It seems we can never escape brands.“Brands are the tools by means of which identity, social relations and shared experiences are constructed.” (Arvidsson, 2005) If we concentrate on the space around us, consider that everything we look at has an owner, label and trademark that makes it specific to a single company. I am writing this entry on WordPress, using Google Chrome, on an Apple Macbook, with an Intel Processor . That’s four different brands and I haven’t left the device. Brands are everywhere and whether we like it or not, we can’t get away from them.

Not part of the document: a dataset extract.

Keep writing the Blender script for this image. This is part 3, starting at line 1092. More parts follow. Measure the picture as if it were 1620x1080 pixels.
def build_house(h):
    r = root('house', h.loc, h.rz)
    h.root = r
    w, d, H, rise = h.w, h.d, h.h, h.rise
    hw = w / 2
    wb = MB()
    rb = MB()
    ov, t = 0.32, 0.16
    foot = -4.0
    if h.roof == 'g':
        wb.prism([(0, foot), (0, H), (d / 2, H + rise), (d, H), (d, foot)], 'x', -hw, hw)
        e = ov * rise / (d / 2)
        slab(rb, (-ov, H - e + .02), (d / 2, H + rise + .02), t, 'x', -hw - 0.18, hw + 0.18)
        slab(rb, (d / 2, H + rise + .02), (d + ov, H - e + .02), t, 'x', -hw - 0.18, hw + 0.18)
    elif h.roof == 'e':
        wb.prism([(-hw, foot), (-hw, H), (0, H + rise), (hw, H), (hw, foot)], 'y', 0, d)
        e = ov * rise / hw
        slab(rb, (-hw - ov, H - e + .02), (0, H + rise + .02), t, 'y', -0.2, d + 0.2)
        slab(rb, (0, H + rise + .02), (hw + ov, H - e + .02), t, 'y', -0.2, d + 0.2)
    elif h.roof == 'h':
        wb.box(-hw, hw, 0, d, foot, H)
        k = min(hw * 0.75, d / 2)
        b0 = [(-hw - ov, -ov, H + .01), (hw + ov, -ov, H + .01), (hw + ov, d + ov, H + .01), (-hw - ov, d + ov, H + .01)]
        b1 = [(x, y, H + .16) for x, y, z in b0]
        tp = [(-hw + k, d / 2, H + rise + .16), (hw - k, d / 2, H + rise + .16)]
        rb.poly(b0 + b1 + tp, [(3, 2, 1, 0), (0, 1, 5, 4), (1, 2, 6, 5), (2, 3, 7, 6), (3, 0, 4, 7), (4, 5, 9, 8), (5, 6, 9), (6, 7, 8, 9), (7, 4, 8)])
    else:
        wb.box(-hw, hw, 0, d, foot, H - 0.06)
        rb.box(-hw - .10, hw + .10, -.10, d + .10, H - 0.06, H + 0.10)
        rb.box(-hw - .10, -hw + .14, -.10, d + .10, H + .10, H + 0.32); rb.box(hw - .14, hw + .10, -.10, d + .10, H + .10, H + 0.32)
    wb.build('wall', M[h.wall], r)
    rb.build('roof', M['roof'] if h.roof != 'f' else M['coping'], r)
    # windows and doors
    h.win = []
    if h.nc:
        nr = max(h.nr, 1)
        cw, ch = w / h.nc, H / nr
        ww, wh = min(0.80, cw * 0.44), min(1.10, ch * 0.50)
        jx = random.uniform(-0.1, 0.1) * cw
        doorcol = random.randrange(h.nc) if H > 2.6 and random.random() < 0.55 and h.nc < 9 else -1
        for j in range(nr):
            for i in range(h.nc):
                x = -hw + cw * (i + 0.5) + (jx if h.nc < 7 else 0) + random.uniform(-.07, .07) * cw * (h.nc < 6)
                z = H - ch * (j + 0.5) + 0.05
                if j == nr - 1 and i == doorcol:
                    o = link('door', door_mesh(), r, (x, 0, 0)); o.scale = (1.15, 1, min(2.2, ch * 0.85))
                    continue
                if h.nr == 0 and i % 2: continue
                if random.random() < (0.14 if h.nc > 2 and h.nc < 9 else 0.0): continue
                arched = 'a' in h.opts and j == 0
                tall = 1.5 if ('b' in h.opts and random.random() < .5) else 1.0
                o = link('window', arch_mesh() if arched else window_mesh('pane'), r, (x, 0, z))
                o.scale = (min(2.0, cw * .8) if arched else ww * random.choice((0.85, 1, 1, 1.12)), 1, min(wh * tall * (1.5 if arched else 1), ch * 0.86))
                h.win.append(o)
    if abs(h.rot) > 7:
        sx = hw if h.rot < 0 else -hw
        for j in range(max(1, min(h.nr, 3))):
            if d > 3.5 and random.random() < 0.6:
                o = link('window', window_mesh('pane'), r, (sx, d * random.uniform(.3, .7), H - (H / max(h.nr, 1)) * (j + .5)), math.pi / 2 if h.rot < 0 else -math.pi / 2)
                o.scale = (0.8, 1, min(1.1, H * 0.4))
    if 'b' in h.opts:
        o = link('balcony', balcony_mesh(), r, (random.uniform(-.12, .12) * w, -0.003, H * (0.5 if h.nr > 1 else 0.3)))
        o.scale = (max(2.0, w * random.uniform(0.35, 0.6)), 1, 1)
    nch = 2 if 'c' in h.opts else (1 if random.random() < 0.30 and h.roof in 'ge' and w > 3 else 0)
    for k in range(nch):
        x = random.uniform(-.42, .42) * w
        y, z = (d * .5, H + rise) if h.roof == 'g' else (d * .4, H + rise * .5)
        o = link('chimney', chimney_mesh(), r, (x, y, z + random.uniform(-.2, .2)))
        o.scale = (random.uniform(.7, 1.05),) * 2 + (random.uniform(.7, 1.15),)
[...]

“Brand culture” is addictive and owning the right brands has an impact on the way people perceive us. Are brands a reflection of our own identity? The clothes we wear and the products we use have been a subconscious choice in terms of a reflection of who we desire to be. By saturating ourselves with brands they gain an invisible hold and presence over our lives, controlling the image we create of ourselves. The brands we choose demonstrate a whole variety of personal qualities; our wealth,  style, interests and even profession.

If we live in a fully branded world is there any limit as to what can be branded? Once something is branded it becomes owned by an individual or a cooperation, therefore, does it seem right that the basic human right of water should be branded and even more so sold? By branding a natural resource that everyone on earth has a right to, we create a boundary as to who can use it and unfortunately we live in a world governed by money.

Religion is based upon individual belief and personal reflection. By branding a religion we are restricting its meaning by creating universal guidelines as to what we should believe in. This goes against the foundations of religion.

I don’t think we will ever break out of the hold that brands have, our reliance is too strong but we must learn to make good decisions as to which brands we choose in terms of morals and ethics.